Print, word for word, every line from the beginning of the listing up to and including the line with "2.86), .05, 'cross_bar')". Pictures are to be excluded.

INFORMATION SHOWN »
┌────────
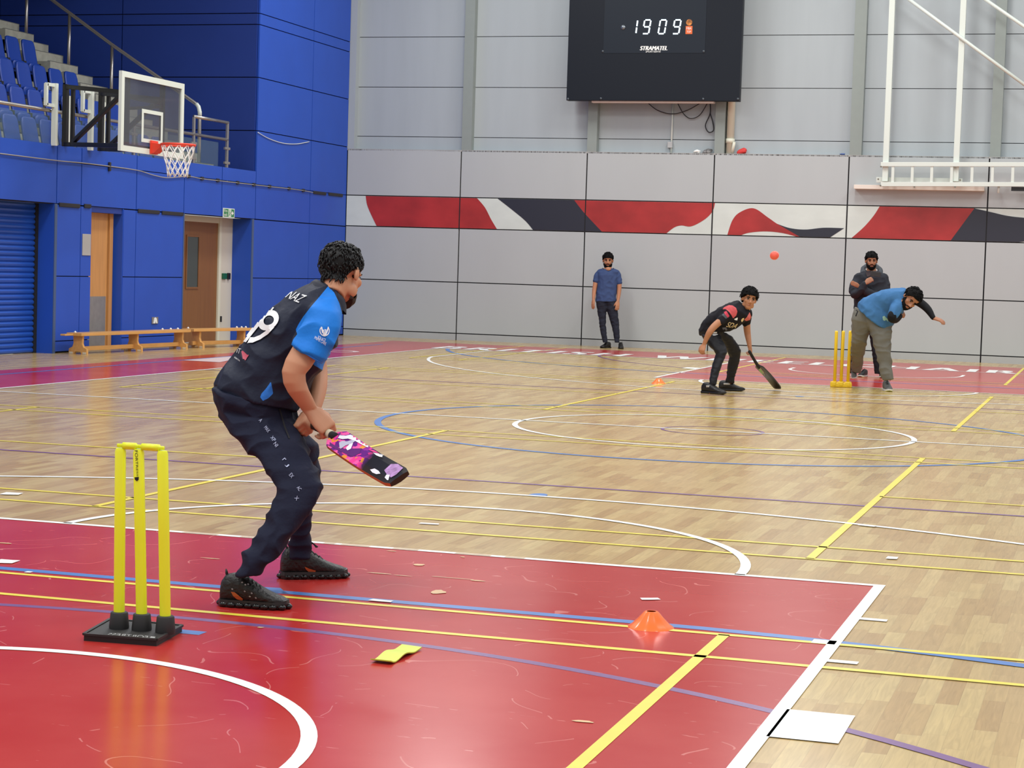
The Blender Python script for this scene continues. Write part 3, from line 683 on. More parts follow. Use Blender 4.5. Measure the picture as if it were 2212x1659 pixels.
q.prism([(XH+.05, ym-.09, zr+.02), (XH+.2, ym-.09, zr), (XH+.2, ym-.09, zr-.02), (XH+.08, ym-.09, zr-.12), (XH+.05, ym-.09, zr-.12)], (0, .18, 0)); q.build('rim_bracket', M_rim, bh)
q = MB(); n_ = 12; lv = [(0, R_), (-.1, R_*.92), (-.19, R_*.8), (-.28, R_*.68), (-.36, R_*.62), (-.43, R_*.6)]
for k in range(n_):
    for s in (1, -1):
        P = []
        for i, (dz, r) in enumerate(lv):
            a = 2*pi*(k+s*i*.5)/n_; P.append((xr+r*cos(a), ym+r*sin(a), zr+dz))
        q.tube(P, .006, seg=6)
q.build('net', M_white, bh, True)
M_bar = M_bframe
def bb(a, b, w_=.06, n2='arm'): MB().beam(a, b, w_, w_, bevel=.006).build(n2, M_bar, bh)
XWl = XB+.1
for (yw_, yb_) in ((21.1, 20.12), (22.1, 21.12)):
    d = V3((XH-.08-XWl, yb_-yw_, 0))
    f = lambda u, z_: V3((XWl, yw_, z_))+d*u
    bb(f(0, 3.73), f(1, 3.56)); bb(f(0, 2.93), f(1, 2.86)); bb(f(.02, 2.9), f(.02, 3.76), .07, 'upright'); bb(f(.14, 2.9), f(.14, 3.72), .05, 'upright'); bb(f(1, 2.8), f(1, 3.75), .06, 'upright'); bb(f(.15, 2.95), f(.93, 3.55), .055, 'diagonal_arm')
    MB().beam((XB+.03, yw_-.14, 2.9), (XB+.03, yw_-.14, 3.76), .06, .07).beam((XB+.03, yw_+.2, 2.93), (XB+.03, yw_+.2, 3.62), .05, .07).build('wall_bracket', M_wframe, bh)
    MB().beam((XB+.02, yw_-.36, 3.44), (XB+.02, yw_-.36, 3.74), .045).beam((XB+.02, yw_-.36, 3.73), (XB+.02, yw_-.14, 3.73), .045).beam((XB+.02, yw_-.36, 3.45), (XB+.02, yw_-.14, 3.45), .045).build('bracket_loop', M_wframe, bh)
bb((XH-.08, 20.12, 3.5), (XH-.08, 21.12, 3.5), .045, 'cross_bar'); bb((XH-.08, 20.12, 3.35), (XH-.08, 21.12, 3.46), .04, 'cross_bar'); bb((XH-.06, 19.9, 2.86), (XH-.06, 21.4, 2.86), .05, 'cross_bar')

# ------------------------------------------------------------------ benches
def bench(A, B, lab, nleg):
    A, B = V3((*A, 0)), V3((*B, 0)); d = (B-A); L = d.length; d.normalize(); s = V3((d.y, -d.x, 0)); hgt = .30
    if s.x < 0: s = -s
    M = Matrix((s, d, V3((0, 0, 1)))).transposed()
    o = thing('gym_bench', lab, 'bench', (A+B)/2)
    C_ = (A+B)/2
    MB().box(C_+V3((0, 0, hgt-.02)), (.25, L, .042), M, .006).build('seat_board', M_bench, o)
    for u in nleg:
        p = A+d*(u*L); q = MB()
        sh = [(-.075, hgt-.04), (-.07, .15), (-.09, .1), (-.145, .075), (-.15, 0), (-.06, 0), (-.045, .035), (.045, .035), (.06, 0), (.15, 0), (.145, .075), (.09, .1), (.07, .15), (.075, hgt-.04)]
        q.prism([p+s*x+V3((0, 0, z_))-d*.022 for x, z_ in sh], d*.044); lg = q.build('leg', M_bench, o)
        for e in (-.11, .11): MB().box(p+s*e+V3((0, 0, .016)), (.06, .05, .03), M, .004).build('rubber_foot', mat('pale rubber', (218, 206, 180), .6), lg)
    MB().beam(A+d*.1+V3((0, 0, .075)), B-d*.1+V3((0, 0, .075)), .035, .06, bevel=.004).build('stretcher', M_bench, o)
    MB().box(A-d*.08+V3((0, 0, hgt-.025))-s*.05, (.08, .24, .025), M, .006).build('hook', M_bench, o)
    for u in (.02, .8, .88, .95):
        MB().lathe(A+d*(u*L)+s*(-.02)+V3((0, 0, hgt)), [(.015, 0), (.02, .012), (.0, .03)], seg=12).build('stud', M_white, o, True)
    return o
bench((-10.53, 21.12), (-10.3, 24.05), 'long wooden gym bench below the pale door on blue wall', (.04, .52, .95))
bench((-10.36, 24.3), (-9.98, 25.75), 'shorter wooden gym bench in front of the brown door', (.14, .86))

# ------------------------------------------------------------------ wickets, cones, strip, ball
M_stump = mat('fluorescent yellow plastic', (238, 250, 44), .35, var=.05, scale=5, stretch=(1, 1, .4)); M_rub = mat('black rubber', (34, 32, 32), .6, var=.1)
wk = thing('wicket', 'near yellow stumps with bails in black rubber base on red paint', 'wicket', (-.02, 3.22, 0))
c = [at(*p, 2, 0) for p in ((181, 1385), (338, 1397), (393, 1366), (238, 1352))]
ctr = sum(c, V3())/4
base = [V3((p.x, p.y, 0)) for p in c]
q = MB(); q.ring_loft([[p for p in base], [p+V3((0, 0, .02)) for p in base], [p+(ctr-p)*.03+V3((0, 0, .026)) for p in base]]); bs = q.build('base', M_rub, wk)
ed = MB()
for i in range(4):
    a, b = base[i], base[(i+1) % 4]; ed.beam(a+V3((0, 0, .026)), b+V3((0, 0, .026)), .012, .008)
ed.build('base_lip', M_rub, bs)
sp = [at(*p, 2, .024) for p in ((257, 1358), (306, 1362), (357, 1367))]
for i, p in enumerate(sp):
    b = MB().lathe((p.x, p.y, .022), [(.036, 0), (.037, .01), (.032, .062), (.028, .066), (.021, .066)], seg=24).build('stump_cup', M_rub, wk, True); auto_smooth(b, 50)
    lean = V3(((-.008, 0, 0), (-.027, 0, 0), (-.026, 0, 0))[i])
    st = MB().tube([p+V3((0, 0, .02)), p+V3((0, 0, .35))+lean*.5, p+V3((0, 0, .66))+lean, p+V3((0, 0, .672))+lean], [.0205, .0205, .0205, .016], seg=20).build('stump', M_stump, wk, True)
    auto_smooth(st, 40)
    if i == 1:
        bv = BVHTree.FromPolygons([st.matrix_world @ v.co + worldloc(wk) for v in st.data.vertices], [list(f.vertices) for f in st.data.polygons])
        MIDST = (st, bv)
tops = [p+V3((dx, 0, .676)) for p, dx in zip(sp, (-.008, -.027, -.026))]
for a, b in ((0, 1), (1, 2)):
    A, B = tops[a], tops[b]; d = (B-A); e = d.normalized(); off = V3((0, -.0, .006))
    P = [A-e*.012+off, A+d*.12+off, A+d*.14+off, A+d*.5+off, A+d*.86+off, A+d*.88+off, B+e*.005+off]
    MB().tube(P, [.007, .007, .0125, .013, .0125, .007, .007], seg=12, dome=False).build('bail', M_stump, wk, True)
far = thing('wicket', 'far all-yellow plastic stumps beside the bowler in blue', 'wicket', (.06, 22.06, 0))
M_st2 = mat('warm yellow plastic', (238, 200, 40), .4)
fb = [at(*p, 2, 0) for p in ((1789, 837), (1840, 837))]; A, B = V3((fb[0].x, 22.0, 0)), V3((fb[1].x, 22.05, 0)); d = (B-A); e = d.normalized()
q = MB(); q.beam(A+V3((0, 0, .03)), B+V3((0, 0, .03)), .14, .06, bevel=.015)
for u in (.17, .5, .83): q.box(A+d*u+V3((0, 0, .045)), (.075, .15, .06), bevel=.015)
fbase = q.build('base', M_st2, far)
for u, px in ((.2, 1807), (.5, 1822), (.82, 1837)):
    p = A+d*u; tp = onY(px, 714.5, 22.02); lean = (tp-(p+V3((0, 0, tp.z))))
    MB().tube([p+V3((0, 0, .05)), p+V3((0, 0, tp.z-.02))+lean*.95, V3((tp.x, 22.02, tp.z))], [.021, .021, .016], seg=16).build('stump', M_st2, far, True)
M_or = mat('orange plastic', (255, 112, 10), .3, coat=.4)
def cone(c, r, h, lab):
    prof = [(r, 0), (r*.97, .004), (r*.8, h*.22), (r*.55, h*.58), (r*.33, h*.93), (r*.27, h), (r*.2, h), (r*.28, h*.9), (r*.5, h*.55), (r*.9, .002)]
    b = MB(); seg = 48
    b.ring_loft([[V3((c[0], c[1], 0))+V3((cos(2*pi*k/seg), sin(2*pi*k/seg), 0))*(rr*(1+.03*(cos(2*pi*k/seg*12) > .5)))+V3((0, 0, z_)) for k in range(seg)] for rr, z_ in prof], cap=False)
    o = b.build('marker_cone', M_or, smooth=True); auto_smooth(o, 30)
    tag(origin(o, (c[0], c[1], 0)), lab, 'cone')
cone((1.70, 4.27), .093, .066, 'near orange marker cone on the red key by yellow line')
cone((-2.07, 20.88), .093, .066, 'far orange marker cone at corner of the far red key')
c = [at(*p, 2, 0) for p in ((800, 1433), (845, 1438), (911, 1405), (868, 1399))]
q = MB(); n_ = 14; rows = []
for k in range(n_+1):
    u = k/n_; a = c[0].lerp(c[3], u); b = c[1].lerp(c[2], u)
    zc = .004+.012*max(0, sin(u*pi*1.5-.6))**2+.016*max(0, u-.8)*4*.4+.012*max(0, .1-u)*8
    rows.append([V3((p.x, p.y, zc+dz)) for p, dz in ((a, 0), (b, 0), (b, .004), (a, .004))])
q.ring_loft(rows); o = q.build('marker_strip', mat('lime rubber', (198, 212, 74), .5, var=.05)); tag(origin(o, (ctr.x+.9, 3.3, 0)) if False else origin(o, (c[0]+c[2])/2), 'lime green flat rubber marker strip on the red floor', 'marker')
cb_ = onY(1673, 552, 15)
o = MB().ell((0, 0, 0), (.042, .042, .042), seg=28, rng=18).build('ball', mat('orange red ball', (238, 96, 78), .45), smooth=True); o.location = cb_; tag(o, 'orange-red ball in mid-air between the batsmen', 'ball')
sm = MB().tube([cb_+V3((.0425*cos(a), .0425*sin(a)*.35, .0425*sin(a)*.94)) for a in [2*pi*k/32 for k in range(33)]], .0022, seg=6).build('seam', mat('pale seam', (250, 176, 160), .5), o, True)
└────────
RESPONSE »
The Blender Python script for this scene continues. Write part 3, from line 683 on. More parts follow. Use Blender 4.5. Measure the picture as if it were 2212x1659 pixels.
q.prism([(XH+.05, ym-.09, zr+.02), (XH+.2, ym-.09, zr), (XH+.2, ym-.09, zr-.02), (XH+.08, ym-.09, zr-.12), (XH+.05, ym-.09, zr-.12)], (0, .18, 0)); q.build('rim_bracket', M_rim, bh)
q = MB(); n_ = 12; lv = [(0, R_), (-.1, R_*.92), (-.19, R_*.8), (-.28, R_*.68), (-.36, R_*.62), (-.43, R_*.6)]
for k in range(n_):
    for s in (1, -1):
        P = []
        for i, (dz, r) in enumerate(lv):
            a = 2*pi*(k+s*i*.5)/n_; P.append((xr+r*cos(a), ym+r*sin(a), zr+dz))
        q.tube(P, .006, seg=6)
q.build('net', M_white, bh, True)
M_bar = M_bframe
def bb(a, b, w_=.06, n2='arm'): MB().beam(a, b, w_, w_, bevel=.006).build(n2, M_bar, bh)
XWl = XB+.1
for (yw_, yb_) in ((21.1, 20.12), (22.1, 21.12)):
    d = V3((XH-.08-XWl, yb_-yw_, 0))
    f = lambda u, z_: V3((XWl, yw_, z_))+d*u
    bb(f(0, 3.73), f(1, 3.56)); bb(f(0, 2.93), f(1, 2.86)); bb(f(.02, 2.9), f(.02, 3.76), .07, 'upright'); bb(f(.14, 2.9), f(.14, 3.72), .05, 'upright'); bb(f(1, 2.8), f(1, 3.75), .06, 'upright'); bb(f(.15, 2.95), f(.93, 3.55), .055, 'diagonal_arm')
    MB().beam((XB+.03, yw_-.14, 2.9), (XB+.03, yw_-.14, 3.76), .06, .07).beam((XB+.03, yw_+.2, 2.93), (XB+.03, yw_+.2, 3.62), .05, .07).build('wall_bracket', M_wframe, bh)
    MB().beam((XB+.02, yw_-.36, 3.44), (XB+.02, yw_-.36, 3.74), .045).beam((XB+.02, yw_-.36, 3.73), (XB+.02, yw_-.14, 3.73), .045).beam((XB+.02, yw_-.36, 3.45), (XB+.02, yw_-.14, 3.45), .045).build('bracket_loop', M_wframe, bh)
bb((XH-.08, 20.12, 3.5), (XH-.08, 21.12, 3.5), .045, 'cross_bar'); bb((XH-.08, 20.12, 3.35), (XH-.08, 21.12, 3.46), .04, 'cross_bar'); bb((XH-.06, 19.9, 2.86), (XH-.06, 21.4, 2.86), .05, 'cross_bar')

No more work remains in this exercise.